* DATA BLOCK
>> begin
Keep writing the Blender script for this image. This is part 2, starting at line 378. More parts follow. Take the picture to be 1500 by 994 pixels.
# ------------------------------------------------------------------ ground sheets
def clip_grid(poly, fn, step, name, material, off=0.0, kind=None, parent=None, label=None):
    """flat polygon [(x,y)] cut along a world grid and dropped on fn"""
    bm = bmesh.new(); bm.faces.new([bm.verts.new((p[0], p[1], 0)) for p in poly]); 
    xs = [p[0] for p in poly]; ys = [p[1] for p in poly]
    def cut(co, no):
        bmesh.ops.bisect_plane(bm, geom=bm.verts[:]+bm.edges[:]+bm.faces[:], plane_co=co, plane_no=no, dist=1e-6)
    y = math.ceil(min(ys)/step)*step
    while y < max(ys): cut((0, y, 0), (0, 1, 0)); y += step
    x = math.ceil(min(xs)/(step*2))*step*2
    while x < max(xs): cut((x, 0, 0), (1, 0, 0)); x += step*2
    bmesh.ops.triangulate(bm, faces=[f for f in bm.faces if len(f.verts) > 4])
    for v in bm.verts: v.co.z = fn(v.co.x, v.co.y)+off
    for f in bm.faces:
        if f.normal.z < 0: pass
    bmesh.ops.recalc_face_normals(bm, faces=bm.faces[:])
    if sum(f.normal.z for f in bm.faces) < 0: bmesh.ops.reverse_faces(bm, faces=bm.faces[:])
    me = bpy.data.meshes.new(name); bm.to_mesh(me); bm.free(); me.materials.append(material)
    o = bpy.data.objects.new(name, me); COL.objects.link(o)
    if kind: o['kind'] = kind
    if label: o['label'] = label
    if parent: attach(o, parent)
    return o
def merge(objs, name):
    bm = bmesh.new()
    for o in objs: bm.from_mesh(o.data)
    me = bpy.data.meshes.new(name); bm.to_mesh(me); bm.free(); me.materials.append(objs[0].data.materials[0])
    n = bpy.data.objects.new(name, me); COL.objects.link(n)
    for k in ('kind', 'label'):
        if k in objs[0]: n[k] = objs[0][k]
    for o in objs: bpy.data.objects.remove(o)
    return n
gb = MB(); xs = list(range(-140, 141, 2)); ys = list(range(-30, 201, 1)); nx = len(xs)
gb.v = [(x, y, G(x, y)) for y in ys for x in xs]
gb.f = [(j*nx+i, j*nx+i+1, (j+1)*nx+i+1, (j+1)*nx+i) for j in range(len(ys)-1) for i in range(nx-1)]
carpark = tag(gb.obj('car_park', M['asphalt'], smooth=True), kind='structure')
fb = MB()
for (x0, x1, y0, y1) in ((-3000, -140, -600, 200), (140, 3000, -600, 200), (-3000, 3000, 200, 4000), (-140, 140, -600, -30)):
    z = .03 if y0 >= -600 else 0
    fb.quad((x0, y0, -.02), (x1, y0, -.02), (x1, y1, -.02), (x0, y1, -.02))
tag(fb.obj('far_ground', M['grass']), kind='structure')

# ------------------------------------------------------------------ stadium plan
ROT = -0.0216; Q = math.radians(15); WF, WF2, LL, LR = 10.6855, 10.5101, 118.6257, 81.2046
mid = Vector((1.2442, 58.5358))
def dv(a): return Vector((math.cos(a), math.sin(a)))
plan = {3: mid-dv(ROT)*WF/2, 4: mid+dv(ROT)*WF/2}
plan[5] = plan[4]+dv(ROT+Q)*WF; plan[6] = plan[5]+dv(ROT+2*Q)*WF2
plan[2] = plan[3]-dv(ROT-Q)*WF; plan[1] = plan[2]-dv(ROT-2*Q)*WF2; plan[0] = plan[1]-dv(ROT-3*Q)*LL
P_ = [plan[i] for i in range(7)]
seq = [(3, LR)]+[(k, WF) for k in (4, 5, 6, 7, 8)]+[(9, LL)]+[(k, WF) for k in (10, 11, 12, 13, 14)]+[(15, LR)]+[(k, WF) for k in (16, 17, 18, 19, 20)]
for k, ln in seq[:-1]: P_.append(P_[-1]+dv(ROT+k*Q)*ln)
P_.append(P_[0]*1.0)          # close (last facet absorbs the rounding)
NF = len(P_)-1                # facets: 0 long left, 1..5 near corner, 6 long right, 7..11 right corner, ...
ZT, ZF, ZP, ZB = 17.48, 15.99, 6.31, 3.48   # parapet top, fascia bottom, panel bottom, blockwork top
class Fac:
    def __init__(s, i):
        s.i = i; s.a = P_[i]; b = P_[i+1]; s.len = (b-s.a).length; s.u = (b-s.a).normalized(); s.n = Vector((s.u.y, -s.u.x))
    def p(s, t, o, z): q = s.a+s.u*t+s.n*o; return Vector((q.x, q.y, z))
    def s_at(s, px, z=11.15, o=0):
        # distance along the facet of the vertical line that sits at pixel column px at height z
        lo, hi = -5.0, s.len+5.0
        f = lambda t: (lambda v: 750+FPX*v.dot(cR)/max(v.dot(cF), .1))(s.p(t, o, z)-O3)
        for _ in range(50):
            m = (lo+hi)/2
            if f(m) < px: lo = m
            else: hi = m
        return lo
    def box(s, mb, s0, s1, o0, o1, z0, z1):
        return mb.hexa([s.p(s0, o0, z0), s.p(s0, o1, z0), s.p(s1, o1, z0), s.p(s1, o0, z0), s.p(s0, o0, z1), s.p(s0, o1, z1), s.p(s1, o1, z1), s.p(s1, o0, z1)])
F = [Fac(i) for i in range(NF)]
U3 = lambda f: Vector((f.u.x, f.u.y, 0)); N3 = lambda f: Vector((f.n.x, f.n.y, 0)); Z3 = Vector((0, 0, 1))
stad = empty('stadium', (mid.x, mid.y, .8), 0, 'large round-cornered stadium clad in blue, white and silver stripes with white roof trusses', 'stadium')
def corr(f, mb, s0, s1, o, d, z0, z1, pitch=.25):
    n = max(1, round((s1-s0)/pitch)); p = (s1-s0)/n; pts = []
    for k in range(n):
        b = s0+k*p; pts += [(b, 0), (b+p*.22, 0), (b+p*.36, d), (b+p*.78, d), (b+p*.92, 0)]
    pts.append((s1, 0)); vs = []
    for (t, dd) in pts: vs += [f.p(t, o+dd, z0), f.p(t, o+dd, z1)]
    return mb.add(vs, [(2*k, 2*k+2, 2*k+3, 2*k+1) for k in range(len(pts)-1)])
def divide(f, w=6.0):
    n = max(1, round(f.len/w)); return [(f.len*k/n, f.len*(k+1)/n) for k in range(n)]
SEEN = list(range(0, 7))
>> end
* STATED EXERCISE
Copy out every line of the data above, exactly as given.

* FULL RESPONSE
Keep writing the Blender script for this image. This is part 2, starting at line 378. More parts follow. Take the picture to be 1500 by 994 pixels.
# ------------------------------------------------------------------ ground sheets
def clip_grid(poly, fn, step, name, material, off=0.0, kind=None, parent=None, label=None):
    """flat polygon [(x,y)] cut along a world grid and dropped on fn"""
    bm = bmesh.new(); bm.faces.new([bm.verts.new((p[0], p[1], 0)) for p in poly]); 
    xs = [p[0] for p in poly]; ys = [p[1] for p in poly]
    def cut(co, no):
        bmesh.ops.bisect_plane(bm, geom=bm.verts[:]+bm.edges[:]+bm.faces[:], plane_co=co, plane_no=no, dist=1e-6)
    y = math.ceil(min(ys)/step)*step
    while y < max(ys): cut((0, y, 0), (0, 1, 0)); y += step
    x = math.ceil(min(xs)/(step*2))*step*2
    while x < max(xs): cut((x, 0, 0), (1, 0, 0)); x += step*2
    bmesh.ops.triangulate(bm, faces=[f for f in bm.faces if len(f.verts) > 4])
    for v in bm.verts: v.co.z = fn(v.co.x, v.co.y)+off
    for f in bm.faces:
        if f.normal.z < 0: pass
    bmesh.ops.recalc_face_normals(bm, faces=bm.faces[:])
    if sum(f.normal.z for f in bm.faces) < 0: bmesh.ops.reverse_faces(bm, faces=bm.faces[:])
    me = bpy.data.meshes.new(name); bm.to_mesh(me); bm.free(); me.materials.append(material)
    o = bpy.data.objects.new(name, me); COL.objects.link(o)
    if kind: o['kind'] = kind
    if label: o['label'] = label
    if parent: attach(o, parent)
    return o
def merge(objs, name):
    bm = bmesh.new()
    for o in objs: bm.from_mesh(o.data)
    me = bpy.data.meshes.new(name); bm.to_mesh(me); bm.free(); me.materials.append(objs[0].data.materials[0])
    n = bpy.data.objects.new(name, me); COL.objects.link(n)
    for k in ('kind', 'label'):
        if k in objs[0]: n[k] = objs[0][k]
    for o in objs: bpy.data.objects.remove(o)
    return n
gb = MB(); xs = list(range(-140, 141, 2)); ys = list(range(-30, 201, 1)); nx = len(xs)
gb.v = [(x, y, G(x, y)) for y in ys for x in xs]
gb.f = [(j*nx+i, j*nx+i+1, (j+1)*nx+i+1, (j+1)*nx+i) for j in range(len(ys)-1) for i in range(nx-1)]
carpark = tag(gb.obj('car_park', M['asphalt'], smooth=True), kind='structure')
fb = MB()
for (x0, x1, y0, y1) in ((-3000, -140, -600, 200), (140, 3000, -600, 200), (-3000, 3000, 200, 4000), (-140, 140, -600, -30)):
    z = .03 if y0 >= -600 else 0
    fb.quad((x0, y0, -.02), (x1, y0, -.02), (x1, y1, -.02), (x0, y1, -.02))
tag(fb.obj('far_ground', M['grass']), kind='structure')

# ------------------------------------------------------------------ stadium plan
ROT = -0.0216; Q = math.radians(15); WF, WF2, LL, LR = 10.6855, 10.5101, 118.6257, 81.2046
mid = Vector((1.2442, 58.5358))
def dv(a): return Vector((math.cos(a), math.sin(a)))
plan = {3: mid-dv(ROT)*WF/2, 4: mid+dv(ROT)*WF/2}
plan[5] = plan[4]+dv(ROT+Q)*WF; plan[6] = plan[5]+dv(ROT+2*Q)*WF2
plan[2] = plan[3]-dv(ROT-Q)*WF; plan[1] = plan[2]-dv(ROT-2*Q)*WF2; plan[0] = plan[1]-dv(ROT-3*Q)*LL
P_ = [plan[i] for i in range(7)]
seq = [(3, LR)]+[(k, WF) for k in (4, 5, 6, 7, 8)]+[(9, LL)]+[(k, WF) for k in (10, 11, 12, 13, 14)]+[(15, LR)]+[(k, WF) for k in (16, 17, 18, 19, 20)]
for k, ln in seq[:-1]: P_.append(P_[-1]+dv(ROT+k*Q)*ln)
P_.append(P_[0]*1.0)          # close (last facet absorbs the rounding)
NF = len(P_)-1                # facets: 0 long left, 1..5 near corner, 6 long right, 7..11 right corner, ...
ZT, ZF, ZP, ZB = 17.48, 15.99, 6.31, 3.48   # parapet top, fascia bottom, panel bottom, blockwork top
class Fac:
    def __init__(s, i):
        s.i = i; s.a = P_[i]; b = P_[i+1]; s.len = (b-s.a).length; s.u = (b-s.a).normalized(); s.n = Vector((s.u.y, -s.u.x))
    def p(s, t, o, z): q = s.a+s.u*t+s.n*o; return Vector((q.x, q.y, z))
    def s_at(s, px, z=11.15, o=0):
        # distance along the facet of the vertical line that sits at pixel column px at height z
        lo, hi = -5.0, s.len+5.0
        f = lambda t: (lambda v: 750+FPX*v.dot(cR)/max(v.dot(cF), .1))(s.p(t, o, z)-O3)
        for _ in range(50):
            m = (lo+hi)/2
            if f(m) < px: lo = m
            else: hi = m
        return lo
    def box(s, mb, s0, s1, o0, o1, z0, z1):
        return mb.hexa([s.p(s0, o0, z0), s.p(s0, o1, z0), s.p(s1, o1, z0), s.p(s1, o0, z0), s.p(s0, o0, z1), s.p(s0, o1, z1), s.p(s1, o1, z1), s.p(s1, o0, z1)])
F = [Fac(i) for i in range(NF)]
U3 = lambda f: Vector((f.u.x, f.u.y, 0)); N3 = lambda f: Vector((f.n.x, f.n.y, 0)); Z3 = Vector((0, 0, 1))
stad = empty('stadium', (mid.x, mid.y, .8), 0, 'large round-cornered stadium clad in blue, white and silver stripes with white roof trusses', 'stadium')
def corr(f, mb, s0, s1, o, d, z0, z1, pitch=.25):
    n = max(1, round((s1-s0)/pitch)); p = (s1-s0)/n; pts = []
    for k in range(n):
        b = s0+k*p; pts += [(b, 0), (b+p*.22, 0), (b+p*.36, d), (b+p*.78, d), (b+p*.92, 0)]
    pts.append((s1, 0)); vs = []
    for (t, dd) in pts: vs += [f.p(t, o+dd, z0), f.p(t, o+dd, z1)]
    return mb.add(vs, [(2*k, 2*k+2, 2*k+3, 2*k+1) for k in range(len(pts)-1)])
def divide(f, w=6.0):
    n = max(1, round(f.len/w)); return [(f.len*k/n, f.len*(k+1)/n) for k in range(n)]
SEEN = list(range(0, 7))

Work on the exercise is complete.